ノミネート : 作品賞、監督賞、脚色賞、助演女優賞(マーシャ・ゲイ・ハーデン)
受賞 : 主演男優賞(ショーン・ペン)、助演男優賞(ティム・ロビンス)

イーストウッド作品は苦手なんですが、これもあまり好きにはなれませんでした。すっきりしないラストはそういうものだと分かっていてもイライラしますし、田舎の警察と言えどここまで役立たずなことってある?と思ってしまいました。
しかし3人の禍々しいほどの変わった絆、田舎特有の独特の閉塞感も相まって雰囲気はよかったですし、イーストウッドなだけありすっきりした話運びはよかったです。
なによりクオリティの高さ。

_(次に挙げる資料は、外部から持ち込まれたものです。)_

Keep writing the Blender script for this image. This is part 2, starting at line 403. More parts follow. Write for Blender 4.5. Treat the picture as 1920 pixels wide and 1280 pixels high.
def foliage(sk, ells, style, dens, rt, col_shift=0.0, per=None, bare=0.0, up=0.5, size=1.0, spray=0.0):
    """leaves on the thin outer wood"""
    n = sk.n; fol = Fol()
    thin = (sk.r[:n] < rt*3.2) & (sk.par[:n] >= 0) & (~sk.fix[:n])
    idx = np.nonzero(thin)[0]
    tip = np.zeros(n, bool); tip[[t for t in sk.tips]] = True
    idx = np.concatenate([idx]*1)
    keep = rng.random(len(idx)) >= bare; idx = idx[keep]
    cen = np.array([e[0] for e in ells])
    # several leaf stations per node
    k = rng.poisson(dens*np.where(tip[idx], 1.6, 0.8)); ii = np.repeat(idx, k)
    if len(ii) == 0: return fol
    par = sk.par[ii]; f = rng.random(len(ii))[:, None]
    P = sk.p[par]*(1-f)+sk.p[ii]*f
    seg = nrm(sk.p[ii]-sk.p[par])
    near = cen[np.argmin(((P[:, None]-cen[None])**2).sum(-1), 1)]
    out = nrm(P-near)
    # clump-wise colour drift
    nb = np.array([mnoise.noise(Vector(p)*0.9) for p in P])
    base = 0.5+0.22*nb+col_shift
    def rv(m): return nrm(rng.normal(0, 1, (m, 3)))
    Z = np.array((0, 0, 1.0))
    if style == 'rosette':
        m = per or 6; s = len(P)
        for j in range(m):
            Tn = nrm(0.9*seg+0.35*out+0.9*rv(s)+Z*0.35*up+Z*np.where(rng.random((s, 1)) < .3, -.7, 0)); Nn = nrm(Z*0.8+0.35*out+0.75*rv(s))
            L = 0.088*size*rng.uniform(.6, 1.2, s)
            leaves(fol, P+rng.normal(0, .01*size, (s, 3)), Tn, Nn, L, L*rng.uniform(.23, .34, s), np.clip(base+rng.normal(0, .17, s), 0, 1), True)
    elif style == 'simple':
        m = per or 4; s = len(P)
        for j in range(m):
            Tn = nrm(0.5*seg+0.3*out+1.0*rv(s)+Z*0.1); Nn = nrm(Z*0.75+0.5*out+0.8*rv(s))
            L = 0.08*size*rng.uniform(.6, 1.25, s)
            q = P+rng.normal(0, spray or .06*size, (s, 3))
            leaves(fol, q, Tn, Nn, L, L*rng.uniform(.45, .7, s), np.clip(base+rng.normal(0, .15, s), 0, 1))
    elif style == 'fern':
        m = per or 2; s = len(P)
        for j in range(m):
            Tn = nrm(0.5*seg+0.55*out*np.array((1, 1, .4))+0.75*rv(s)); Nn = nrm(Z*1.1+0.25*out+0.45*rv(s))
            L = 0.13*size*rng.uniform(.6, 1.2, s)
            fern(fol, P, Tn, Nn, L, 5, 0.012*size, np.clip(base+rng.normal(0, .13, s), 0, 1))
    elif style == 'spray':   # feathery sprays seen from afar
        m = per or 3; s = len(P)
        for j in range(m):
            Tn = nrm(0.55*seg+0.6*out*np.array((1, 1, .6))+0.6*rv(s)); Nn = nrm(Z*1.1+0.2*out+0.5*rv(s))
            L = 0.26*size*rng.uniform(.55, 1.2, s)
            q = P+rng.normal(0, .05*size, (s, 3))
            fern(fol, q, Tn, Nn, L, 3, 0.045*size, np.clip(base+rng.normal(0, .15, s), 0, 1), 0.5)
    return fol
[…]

これに尽きます。好きではないと言えど本作をこの位置に置くことにはためらいはありませんでした。流石イーストウッドと唸るしかない緊張感のある演出が素晴らしいです。
イーストウッドの集大成とも言われている本作、その意見に納得しました。流石です。

第1位 『ロード・オブ・ザ・リング 王の帰還』

受賞 : 作品賞、監督賞、脚色賞、編集賞、美術賞、衣装デザイン賞、作曲賞、歌曲賞、録音賞、視覚効果賞、メイクアップ&ヘアスタイリング賞

もうここまでされたら1位にするしかないですよね。圧倒的なビジュアル力に見とれるしかない。三部作の最終作として見事すぎる作品です。
ピーター・ジャクソンの演出力、細かなところまで気を配った美術や衣装、圧巻の特殊効果など全てにおいて高いレベルにあります。
もうあまり言うことがありません。『指輪物語』の映画化として完璧な作品であると断言できます。